Ante la situación descrita, la crisis nos enfrenta a la disyuntiva entre persistir en un modelo global de desarrollo desigual y combinado, o empezar a trabajar en la construcción de uno de desarrollo interdependiente y equitativo. El programa mínimo de esta segunda opción incluye iniciativas como el fomento de la riqueza natural mediante el fomento de las capacidades sociales para aprovecharla, de un modo que permita alcanzar dos objetivos que no tienen cabida en el sistema mundial vigente: pasar de la explotación extensiva de ventajas comparativas espurias al fomento de ventajas competitivas virtuosas, y garantizar el interés general mediante el control social de la gestión pública.
Se trata, en suma, de escoger entre un mundo mejor, de desarrollo sustentado en relaciones más armónicas de los seres humanos entre sí y con su entorno natural, y otro cada vez peor, de crecimiento sostenido por la acentuación de desigualdades y conflictos de los seres humanos entre sí y con su entorno natural.
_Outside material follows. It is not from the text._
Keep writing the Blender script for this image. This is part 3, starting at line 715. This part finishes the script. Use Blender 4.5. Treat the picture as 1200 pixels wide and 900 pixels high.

El problema medular, aquí, consiste en que sólo llegaremos a un ambiente distinto a través de la creación de una sociedad diferente. Esto ya está ocurriendo cada día ante nuestros ojos y, a menudo, con nuestra participación. Lo que realmente importa es que el ambiente que resulte de ello puede ser mucho mejor o mucho peor que el que está en crisis hoy. Entender esto, asumirlo y ejercerlo, es el principal desafío cultural y moral que nos plantea la crisis de civilización en la que ya estamos inmersos.